-- start Recorded data --
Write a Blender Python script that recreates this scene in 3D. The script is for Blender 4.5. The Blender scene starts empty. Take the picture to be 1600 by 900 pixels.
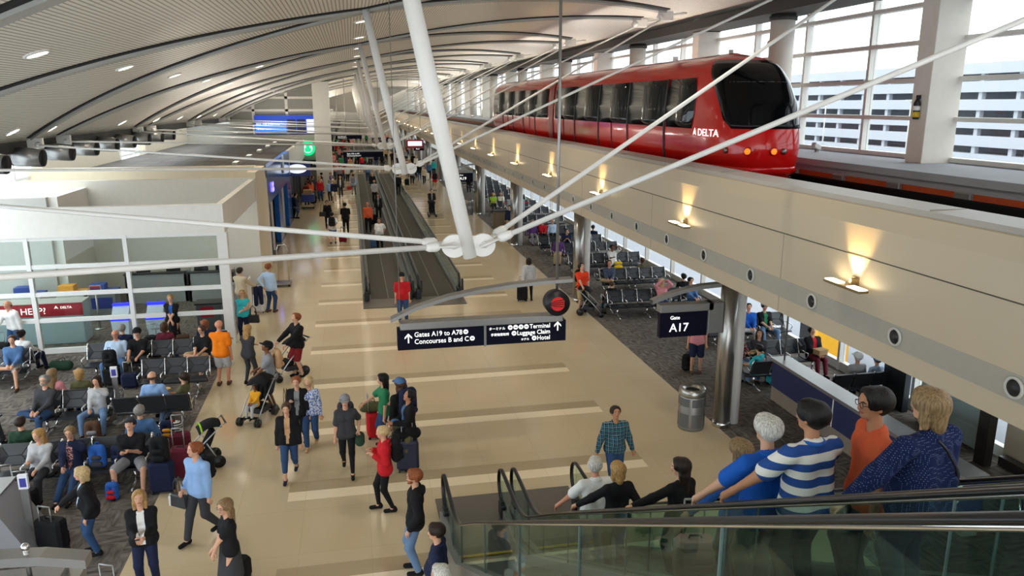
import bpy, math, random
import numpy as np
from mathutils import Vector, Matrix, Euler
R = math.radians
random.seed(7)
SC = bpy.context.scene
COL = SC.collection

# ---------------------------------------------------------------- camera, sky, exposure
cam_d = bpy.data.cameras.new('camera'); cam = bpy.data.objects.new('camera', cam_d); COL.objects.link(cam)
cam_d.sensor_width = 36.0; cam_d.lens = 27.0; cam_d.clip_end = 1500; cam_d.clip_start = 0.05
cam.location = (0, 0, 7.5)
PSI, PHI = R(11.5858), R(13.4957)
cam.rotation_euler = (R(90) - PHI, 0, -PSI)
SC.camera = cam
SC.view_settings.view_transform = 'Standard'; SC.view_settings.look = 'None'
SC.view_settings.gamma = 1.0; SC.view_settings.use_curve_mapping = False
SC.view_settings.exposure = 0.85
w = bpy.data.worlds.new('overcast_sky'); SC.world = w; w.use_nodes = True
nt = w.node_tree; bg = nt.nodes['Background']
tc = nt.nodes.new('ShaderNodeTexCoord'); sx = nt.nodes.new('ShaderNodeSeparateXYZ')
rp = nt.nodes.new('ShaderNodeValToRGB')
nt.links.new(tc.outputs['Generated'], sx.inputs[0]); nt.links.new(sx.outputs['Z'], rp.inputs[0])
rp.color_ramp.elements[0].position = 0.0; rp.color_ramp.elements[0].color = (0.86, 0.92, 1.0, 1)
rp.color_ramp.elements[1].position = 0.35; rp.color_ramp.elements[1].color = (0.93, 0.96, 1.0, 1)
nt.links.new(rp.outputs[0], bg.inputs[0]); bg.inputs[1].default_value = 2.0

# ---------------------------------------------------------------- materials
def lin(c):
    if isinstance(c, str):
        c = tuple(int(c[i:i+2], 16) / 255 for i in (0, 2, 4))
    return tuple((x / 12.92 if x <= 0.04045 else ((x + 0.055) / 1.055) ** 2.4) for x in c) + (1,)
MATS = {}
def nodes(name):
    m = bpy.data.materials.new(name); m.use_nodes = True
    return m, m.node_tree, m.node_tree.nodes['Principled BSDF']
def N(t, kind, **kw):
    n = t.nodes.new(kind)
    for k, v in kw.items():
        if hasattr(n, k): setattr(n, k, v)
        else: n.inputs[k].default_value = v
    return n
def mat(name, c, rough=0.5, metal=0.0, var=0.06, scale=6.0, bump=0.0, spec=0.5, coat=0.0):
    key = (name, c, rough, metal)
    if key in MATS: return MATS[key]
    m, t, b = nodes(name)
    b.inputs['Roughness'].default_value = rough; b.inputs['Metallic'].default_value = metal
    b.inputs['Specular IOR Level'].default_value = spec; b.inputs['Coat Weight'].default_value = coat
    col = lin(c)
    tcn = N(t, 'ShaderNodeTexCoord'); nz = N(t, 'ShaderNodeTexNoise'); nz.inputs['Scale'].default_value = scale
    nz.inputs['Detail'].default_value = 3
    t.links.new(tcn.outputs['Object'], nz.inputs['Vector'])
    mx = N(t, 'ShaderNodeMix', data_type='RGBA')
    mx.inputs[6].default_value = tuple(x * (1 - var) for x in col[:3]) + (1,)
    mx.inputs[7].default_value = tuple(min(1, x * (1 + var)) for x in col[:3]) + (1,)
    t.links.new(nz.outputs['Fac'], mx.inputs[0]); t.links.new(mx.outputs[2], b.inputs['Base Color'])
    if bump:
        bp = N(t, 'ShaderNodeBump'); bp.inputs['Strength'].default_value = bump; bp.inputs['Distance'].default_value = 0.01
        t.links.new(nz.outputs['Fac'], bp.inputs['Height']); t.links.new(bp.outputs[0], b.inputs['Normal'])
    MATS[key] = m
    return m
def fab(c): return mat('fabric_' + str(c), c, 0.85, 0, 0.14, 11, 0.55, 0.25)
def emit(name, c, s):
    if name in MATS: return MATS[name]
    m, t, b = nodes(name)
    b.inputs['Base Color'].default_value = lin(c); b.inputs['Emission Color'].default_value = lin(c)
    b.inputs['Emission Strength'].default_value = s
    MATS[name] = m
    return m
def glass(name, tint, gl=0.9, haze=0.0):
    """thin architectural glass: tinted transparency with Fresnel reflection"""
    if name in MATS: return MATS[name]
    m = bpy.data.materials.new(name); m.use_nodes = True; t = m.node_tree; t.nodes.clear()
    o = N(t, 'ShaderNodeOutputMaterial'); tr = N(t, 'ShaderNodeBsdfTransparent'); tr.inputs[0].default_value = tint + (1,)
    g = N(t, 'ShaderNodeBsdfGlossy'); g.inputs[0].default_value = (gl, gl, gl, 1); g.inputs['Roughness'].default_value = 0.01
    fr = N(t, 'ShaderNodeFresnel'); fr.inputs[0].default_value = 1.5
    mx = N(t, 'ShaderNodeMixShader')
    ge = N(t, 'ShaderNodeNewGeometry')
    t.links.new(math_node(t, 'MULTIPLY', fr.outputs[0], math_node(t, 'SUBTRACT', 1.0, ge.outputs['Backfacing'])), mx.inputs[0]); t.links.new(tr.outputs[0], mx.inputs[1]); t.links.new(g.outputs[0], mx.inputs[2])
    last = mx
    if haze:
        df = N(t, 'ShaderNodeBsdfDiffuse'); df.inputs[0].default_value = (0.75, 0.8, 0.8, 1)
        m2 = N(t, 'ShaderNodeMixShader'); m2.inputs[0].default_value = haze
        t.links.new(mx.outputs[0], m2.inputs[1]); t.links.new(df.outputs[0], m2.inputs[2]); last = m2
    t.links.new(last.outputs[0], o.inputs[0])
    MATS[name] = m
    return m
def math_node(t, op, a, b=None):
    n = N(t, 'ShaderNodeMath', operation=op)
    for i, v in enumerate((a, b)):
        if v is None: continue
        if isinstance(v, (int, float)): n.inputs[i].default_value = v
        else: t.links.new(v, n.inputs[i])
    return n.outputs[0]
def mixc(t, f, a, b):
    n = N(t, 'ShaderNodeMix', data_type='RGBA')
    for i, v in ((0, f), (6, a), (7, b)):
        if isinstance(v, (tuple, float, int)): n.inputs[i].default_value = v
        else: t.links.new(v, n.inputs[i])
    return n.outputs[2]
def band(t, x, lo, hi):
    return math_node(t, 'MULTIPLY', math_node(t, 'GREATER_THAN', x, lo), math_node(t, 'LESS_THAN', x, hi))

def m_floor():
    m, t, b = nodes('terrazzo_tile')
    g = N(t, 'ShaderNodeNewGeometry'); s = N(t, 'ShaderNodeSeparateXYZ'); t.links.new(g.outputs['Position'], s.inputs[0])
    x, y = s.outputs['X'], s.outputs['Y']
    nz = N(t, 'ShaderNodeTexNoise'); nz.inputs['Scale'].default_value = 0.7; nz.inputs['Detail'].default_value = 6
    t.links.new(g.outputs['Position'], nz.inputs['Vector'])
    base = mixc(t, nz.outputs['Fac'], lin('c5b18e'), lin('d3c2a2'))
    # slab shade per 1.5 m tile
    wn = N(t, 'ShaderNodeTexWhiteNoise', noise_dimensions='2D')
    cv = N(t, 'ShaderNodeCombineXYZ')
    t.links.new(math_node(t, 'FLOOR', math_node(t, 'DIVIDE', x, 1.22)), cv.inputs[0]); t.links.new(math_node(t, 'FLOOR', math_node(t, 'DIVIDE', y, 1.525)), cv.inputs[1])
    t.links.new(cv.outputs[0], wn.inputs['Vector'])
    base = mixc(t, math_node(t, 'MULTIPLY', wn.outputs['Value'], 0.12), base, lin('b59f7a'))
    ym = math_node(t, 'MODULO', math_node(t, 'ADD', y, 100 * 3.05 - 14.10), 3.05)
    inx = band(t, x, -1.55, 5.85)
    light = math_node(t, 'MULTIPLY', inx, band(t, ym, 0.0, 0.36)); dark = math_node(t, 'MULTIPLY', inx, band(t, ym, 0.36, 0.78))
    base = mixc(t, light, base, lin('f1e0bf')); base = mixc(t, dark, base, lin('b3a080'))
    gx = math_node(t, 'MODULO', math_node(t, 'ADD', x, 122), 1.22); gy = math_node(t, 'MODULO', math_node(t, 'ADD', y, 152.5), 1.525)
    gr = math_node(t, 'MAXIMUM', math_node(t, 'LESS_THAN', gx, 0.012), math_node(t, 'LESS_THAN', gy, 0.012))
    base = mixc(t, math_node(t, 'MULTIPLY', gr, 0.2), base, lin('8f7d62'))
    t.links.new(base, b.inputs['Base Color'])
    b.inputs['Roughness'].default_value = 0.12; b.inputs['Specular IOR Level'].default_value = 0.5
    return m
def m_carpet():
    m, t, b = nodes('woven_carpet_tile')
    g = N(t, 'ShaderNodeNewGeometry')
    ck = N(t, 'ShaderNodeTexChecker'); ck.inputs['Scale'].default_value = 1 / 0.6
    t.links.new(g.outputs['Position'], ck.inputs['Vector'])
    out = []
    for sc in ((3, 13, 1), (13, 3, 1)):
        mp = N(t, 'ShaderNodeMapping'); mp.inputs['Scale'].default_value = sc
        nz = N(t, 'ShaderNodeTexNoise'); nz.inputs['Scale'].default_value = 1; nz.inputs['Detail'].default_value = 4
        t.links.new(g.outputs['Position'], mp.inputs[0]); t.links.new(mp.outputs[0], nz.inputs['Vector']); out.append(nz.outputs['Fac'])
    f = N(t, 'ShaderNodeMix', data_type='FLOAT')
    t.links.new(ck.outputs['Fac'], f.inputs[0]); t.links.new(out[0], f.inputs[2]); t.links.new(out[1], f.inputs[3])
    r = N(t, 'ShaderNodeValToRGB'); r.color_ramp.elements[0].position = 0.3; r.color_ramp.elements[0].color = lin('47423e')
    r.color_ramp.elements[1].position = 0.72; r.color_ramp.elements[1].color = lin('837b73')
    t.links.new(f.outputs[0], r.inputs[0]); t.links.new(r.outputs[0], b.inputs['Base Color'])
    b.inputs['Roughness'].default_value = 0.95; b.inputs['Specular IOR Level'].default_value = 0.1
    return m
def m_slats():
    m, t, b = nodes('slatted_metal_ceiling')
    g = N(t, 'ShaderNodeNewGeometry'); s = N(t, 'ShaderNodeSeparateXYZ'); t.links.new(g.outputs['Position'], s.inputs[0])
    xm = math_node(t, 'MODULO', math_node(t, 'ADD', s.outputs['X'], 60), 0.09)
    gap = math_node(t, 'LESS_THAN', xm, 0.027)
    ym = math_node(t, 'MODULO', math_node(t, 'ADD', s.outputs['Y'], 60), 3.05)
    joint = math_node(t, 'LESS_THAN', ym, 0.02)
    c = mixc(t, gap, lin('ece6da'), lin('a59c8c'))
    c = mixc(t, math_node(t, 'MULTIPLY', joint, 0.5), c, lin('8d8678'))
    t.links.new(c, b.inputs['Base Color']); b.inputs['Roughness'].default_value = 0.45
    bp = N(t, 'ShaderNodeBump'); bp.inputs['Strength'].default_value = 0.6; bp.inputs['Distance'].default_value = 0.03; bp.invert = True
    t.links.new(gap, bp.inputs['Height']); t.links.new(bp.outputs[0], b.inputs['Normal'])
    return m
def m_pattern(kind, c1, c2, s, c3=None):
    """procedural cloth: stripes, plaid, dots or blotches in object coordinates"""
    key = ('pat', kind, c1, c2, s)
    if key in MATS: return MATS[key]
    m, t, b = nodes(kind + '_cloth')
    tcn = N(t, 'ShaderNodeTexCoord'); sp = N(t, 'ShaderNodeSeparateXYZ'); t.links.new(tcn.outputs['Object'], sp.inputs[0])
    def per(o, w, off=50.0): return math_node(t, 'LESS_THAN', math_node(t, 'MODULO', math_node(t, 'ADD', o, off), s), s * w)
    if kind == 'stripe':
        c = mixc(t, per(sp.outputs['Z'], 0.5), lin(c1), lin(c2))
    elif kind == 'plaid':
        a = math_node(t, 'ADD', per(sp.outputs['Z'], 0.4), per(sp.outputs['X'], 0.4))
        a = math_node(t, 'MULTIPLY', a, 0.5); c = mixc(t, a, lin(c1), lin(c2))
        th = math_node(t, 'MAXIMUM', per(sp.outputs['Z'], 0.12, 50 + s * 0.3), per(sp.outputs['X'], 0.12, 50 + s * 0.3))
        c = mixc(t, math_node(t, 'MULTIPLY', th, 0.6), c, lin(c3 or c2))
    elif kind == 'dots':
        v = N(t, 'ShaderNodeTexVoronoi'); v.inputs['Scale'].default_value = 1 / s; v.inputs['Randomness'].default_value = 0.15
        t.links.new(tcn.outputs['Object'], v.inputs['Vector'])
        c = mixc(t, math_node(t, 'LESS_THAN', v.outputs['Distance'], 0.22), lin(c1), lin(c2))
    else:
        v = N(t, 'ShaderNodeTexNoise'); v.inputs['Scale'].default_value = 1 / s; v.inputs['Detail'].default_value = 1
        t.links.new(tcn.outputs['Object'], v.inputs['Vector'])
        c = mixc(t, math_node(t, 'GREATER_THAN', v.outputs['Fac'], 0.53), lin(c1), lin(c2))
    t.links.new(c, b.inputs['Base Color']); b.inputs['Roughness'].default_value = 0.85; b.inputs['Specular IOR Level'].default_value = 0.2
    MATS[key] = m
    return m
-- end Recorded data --
◆ **What is being asked**
Leave the pictures out and please restate exactly the lines running from the start of the material through the one with "COL = SC.collection".

◆ **Task answer**
Write a Blender Python script that recreates this scene in 3D. The script is for Blender 4.5. The Blender scene starts empty. Take the picture to be 1600 by 900 pixels.
import bpy, math, random
import numpy as np
from mathutils import Vector, Matrix, Euler
R = math.radians
random.seed(7)
SC = bpy.context.scene
COL = SC.collection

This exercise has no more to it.